Up to and including the line with "bg.inputs['Strength'].default_value = 0.85", write out the listing from its first line, minus the pictures.

--- Record extracts ---

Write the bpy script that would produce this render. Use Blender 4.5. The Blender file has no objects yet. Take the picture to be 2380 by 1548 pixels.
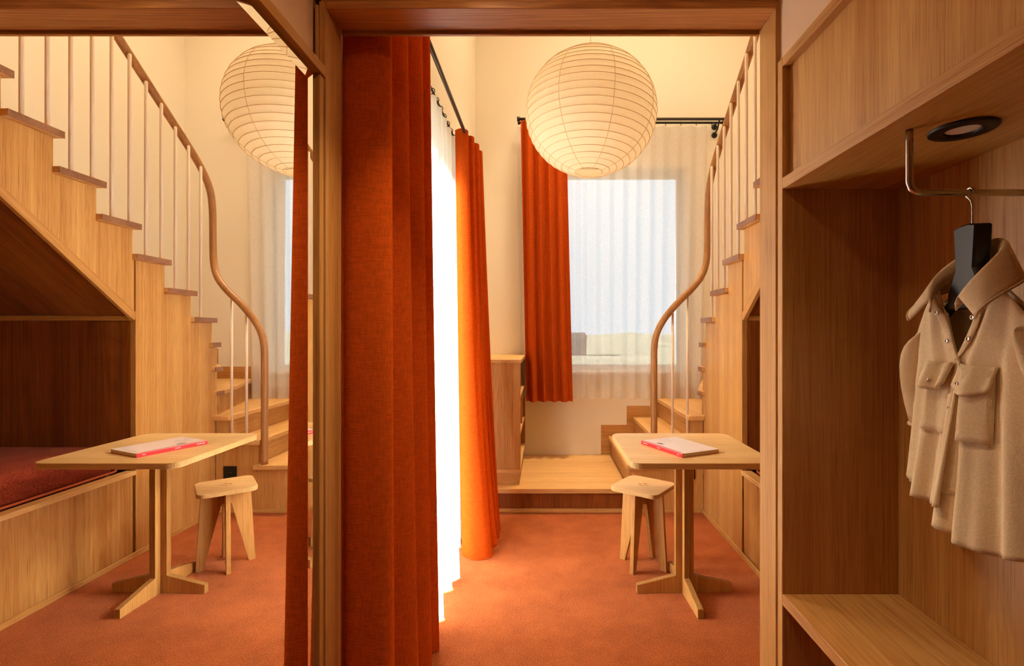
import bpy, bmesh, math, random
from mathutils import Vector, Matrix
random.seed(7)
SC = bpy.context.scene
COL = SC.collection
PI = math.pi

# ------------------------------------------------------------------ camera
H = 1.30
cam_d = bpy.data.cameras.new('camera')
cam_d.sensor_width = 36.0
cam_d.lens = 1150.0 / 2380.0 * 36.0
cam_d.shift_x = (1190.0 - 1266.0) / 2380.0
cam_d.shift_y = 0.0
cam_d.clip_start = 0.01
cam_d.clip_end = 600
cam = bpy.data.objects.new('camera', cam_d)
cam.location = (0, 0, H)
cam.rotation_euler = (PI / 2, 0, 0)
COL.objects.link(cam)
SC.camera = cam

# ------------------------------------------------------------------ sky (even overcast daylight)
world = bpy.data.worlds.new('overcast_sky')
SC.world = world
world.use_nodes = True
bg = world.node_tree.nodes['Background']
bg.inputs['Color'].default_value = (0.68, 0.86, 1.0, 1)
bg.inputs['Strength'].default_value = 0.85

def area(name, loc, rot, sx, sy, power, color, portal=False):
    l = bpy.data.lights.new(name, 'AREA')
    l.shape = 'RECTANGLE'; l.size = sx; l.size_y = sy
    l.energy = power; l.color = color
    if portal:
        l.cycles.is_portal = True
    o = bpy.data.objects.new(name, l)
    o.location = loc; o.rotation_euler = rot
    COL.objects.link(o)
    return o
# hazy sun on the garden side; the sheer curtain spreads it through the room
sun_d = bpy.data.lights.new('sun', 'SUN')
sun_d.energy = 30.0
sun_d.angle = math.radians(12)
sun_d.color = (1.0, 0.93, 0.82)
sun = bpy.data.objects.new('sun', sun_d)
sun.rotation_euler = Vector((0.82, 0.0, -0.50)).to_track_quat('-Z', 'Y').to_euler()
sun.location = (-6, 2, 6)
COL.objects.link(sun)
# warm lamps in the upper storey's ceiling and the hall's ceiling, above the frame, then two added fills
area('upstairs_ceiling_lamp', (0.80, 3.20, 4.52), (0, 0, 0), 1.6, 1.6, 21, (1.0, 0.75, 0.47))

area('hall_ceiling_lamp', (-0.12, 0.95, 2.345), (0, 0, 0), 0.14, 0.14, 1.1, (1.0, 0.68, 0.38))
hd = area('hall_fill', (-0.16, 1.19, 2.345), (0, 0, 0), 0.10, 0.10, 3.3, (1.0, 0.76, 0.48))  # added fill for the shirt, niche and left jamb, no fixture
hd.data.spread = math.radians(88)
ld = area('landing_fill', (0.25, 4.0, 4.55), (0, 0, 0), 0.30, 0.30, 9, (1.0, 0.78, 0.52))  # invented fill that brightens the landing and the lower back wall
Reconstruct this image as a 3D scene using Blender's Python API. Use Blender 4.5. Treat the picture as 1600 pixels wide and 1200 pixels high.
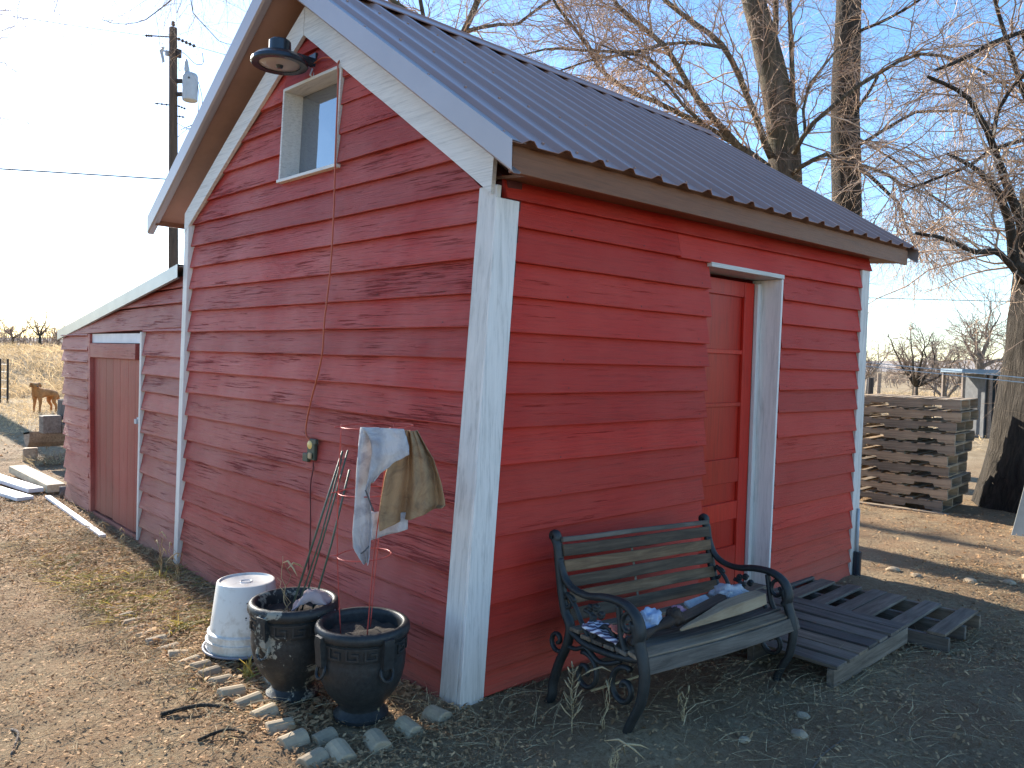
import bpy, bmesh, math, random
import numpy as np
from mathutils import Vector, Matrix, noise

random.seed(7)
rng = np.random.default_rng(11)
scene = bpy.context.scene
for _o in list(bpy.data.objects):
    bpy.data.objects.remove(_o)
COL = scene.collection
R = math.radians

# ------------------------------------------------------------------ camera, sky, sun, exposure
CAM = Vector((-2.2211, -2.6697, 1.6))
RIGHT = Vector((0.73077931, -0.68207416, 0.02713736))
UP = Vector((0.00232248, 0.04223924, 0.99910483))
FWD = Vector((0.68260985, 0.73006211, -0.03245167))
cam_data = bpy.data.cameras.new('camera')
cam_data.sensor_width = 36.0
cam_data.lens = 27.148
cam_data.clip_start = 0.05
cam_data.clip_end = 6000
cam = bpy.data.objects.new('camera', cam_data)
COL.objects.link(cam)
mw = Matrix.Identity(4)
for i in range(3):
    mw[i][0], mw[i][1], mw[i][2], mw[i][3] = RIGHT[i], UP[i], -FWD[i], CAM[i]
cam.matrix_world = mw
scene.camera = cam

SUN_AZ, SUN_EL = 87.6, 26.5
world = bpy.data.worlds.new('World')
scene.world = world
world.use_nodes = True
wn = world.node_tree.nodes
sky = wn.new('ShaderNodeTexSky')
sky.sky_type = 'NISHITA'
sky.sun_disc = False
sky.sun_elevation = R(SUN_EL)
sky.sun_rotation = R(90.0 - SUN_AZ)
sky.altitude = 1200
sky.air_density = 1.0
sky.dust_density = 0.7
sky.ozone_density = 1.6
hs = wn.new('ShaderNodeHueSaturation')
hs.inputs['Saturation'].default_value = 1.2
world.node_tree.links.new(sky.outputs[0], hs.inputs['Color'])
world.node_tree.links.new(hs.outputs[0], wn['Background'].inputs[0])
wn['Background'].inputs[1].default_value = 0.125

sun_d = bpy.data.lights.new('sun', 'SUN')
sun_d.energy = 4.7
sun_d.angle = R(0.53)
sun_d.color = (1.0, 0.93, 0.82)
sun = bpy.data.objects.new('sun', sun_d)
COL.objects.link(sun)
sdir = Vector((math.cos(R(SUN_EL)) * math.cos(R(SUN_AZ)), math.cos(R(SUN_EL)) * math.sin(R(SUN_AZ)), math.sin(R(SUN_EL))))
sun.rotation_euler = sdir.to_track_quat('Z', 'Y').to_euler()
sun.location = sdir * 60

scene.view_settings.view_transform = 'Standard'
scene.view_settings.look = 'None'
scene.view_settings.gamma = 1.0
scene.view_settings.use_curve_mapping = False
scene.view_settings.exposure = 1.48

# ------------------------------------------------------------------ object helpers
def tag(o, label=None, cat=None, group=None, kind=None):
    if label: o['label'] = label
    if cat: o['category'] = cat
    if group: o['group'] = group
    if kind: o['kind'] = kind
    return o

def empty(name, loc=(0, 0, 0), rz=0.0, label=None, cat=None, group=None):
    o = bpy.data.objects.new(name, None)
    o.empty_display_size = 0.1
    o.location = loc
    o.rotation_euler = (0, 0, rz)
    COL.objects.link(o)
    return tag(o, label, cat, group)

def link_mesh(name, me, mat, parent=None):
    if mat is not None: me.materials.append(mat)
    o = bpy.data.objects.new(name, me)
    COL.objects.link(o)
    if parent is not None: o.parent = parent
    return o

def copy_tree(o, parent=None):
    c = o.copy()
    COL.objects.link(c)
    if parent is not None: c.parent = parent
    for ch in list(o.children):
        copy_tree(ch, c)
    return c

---

## Completed task
Write the bpy script that would produce this render. Use Blender 4.5. The Blender file has no objects yet. Take the picture to be 2380 by 1548 pixels.
import bpy, bmesh, math, random
from mathutils import Vector, Matrix
random.seed(7)
SC = bpy.context.scene
COL = SC.collection
PI = math.pi

# ------------------------------------------------------------------ camera
H = 1.30
cam_d = bpy.data.cameras.new('camera')
cam_d.sensor_width = 36.0
cam_d.lens = 1150.0 / 2380.0 * 36.0
cam_d.shift_x = (1190.0 - 1266.0) / 2380.0
cam_d.shift_y = 0.0
cam_d.clip_start = 0.01
cam_d.clip_end = 600
cam = bpy.data.objects.new('camera', cam_d)
cam.location = (0, 0, H)
cam.rotation_euler = (PI / 2, 0, 0)
COL.objects.link(cam)
SC.camera = cam

# ------------------------------------------------------------------ sky (even overcast daylight)
world = bpy.data.worlds.new('overcast_sky')
SC.world = world
world.use_nodes = True
bg = world.node_tree.nodes['Background']
bg.inputs['Color'].default_value = (0.68, 0.86, 1.0, 1)
bg.inputs['Strength'].default_value = 0.85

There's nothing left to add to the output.